Hainsiniz hem de çok hain! Ot bitmeyen, kuş ötmeyen dağlar ve ovalar bırakacaksınız çocuklarınıza. Ve çocukluğu olmayan çocuklar getirdiniz dünyaya.
Hainsiniz hem de çok hain! Yılda bir hafta bile kalmayacağınız evler için tosbağaların, yılanların evlerini yok ettiniz. Dağı taşı taş yüreklerinizle ve taşlaşmış bakışlarınızla kirlettiniz. Ve çocuklarınızı, bütün bunların onlar için olduğu yalanıyla kandırdınız.
Hainsiniz hem de çok hain! Ne gök bıraktınız ne de yer. Yerin yedi kat altına ve ve yetmiş kat üstüne betondan imzanızı attınız. Doymayı bilmeyen iştahınızla hepimizi doyuracak toprakları yok ettiniz. Ve çocuklarınıza sadece fotoğraflarını bıraktınız iyi şeylerin.
Hainsiniz hem de çok hain!

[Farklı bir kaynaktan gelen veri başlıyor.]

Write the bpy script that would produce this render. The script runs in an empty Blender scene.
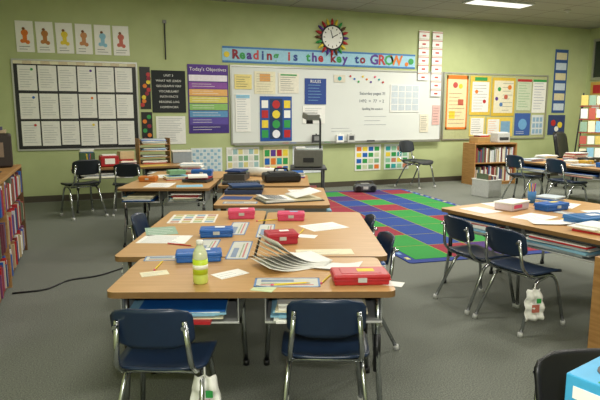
import bpy, bmesh, math, random
from mathutils import Vector, Matrix, Euler
random.seed(7)
SC=bpy.context.scene
SC.view_settings.view_transform='Standard'
# ---------------------------------------------------------------- camera
H=1.4
cd=bpy.data.cameras.new('camera');cam=bpy.data.objects.new('camera',cd);SC.collection.objects.link(cam)
cam.location=(0,0,H);cam.rotation_euler=(math.radians(90-8.785),0,math.radians(-21.3));cd.lens=33;cd.sensor_width=36;cd.clip_start=.05
SC.camera=cam
# ---------------------------------------------------------------- materials
MC={}
def lin(h):
    h=h.lstrip('#');o=[]
    for i in (0,2,4):
        v=int(h[i:i+2],16)/255;o.append(v/12.92 if v<=.04045 else ((v+.055)/1.055)**2.4)
    return (*o,1)
def mat(h,rough=.55,metal=0,var=.06,scale=25,bump=0,emit=0):
    k=(h,rough,metal,var,scale,bump,emit)
    if k in MC: return MC[k]
    m=bpy.data.materials.new('mat_'+h.strip('#'));m.use_nodes=True;nt=m.node_tree;b=nt.nodes['Principled BSDF']
    b.inputs['Roughness'].default_value=rough;b.inputs['Metallic'].default_value=metal
    c=lin(h)
    n=nt.nodes.new('ShaderNodeTexNoise');n.inputs['Scale'].default_value=scale;n.inputs['Detail'].default_value=3
    tc=nt.nodes.new('ShaderNodeTexCoord');nt.links.new(tc.outputs['Object'],n.inputs['Vector'])
    r=nt.nodes.new('ShaderNodeValToRGB');r.color_ramp.elements[0].position=.3;r.color_ramp.elements[1].position=.7
    r.color_ramp.elements[0].color=(*[x*(1-var) for x in c[:3]],1);r.color_ramp.elements[1].color=(*[min(1,x*(1+var)) for x in c[:3]],1)
    nt.links.new(n.outputs['Fac'],r.inputs['Fac']);nt.links.new(r.outputs['Color'],b.inputs['Base Color'])
    if bump:
        bp=nt.nodes.new('ShaderNodeBump');bp.inputs['Strength'].default_value=bump;bp.inputs['Distance'].default_value=.01
        nt.links.new(n.outputs['Fac'],bp.inputs['Height']);nt.links.new(bp.outputs['Normal'],b.inputs['Normal'])
    if emit:
        b.inputs['Emission Color'].default_value=c;b.inputs['Emission Strength'].default_value=emit
    MC[k]=m;return m
def ramp_mat(name,stops,scale,rough,coord='Object',stretch=(1,1,1),bump=.3,detail=4):
    m=bpy.data.materials.new(name);m.use_nodes=True;nt=m.node_tree;b=nt.nodes['Principled BSDF'];b.inputs['Roughness'].default_value=rough
    tc=nt.nodes.new('ShaderNodeTexCoord');mp=nt.nodes.new('ShaderNodeMapping');mp.inputs['Scale'].default_value=stretch
    n=nt.nodes.new('ShaderNodeTexNoise');n.inputs['Scale'].default_value=scale;n.inputs['Detail'].default_value=detail
    r=nt.nodes.new('ShaderNodeValToRGB');e=r.color_ramp.elements
    e[0].position=stops[0][0];e[0].color=lin(stops[0][1]);e[1].position=stops[-1][0];e[1].color=lin(stops[-1][1])
    for p,c in stops[1:-1]: q=e.new(p);q.color=lin(c)
    nt.links.new(tc.outputs[coord],mp.inputs[0]);nt.links.new(mp.outputs[0],n.inputs['Vector']);nt.links.new(n.outputs['Fac'],r.inputs[0]);nt.links.new(r.outputs[0],b.inputs['Base Color'])
    bp=nt.nodes.new('ShaderNodeBump');bp.inputs['Strength'].default_value=bump;bp.inputs['Distance'].default_value=.005
    nt.links.new(n.outputs['Fac'],bp.inputs['Height']);nt.links.new(bp.outputs['Normal'],b.inputs['Normal'])
    return m
WALL=ramp_mat('wall_paint',[(.3,'#b1bc88'),(.7,'#b9c490')],3,.7,bump=.05)
CARPET=ramp_mat('carpet',[(.3,'#505550'),(.5,'#6e7269'),(.7,'#898d83')],140,.95,bump=.6)
LAM=ramp_mat('desk_laminate',[(.3,'#bb9059'),(.7,'#c99f69')],14,.36,stretch=(.25,3,1),bump=.02)
WOOD=ramp_mat('oak',[(.3,'#9c6f3c'),(.7,'#b98c55')],10,.5,stretch=(.5,.5,6),bump=.03)
EDGE=mat('#80603a',.5)
NAVY=mat('#1a2b45',.32);BLACK=mat('#16171a',.4);DGREY=mat('#3a3c3f',.45);GREY=mat('#8b8d8c',.5);LGREY=mat('#c3c5c2',.45)
CHROME=mat('#b9bcc0',.22,1,.02);ALU=mat('#b4b5b0',.38,.8,.02)
WHITE=mat('#f1f1ec',.6,var=.02);PAPER=mat('#eeeee9',.75,var=.03);CREAM=mat('#e8e2c4',.7);INK=mat('#44484c',.7);WB=mat('#dfe3df',.25,var=.015,scale=2)
RED=mat('#b8262c',.4);BLUE=mat('#1f63b8',.35);LBLUE=mat('#8fc3dd',.6);GREEN=mat('#2f9a4b',.5);YEL=mat('#e8cf3c',.6);ORG=mat('#e07a28',.6);PURP=mat('#57358f',.6);PINK=mat('#dc4a74',.4);TEAL=mat('#2aa0a0',.6);BROWN=mat('#5e3c22',.6);MAROON=mat('#8e2436',.6);DBLUE=mat('#1c3f8c',.5)
CHALK=mat('#23282a',.8)
PAL=[RED,BLUE,GREEN,YEL,ORG,PURP,PINK,TEAL]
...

Hepimize bir gelecek vaat edip geleceğimizi çaldınız. Işıkları gözlerimizi aldı kurduğunuz kentlerin, diktiğiniz betondan tapınakların göremedik hiçbir şeyi. Dağları , ovaları terk ettik; peşinizden koştuk. Ve utandık çocuklarımızdan sizin yüzünüzden.
Hainsiniz hem de çok hain! İhanetinizi fark ettiğinizde yalnız bizim çocukların değil sizin çocukların geleceği de çalınmış olacak ve siz de utanacaksınız çocuklarınızdan ama korkarım sizde utanacak yüz yok çünkü hainsiniz.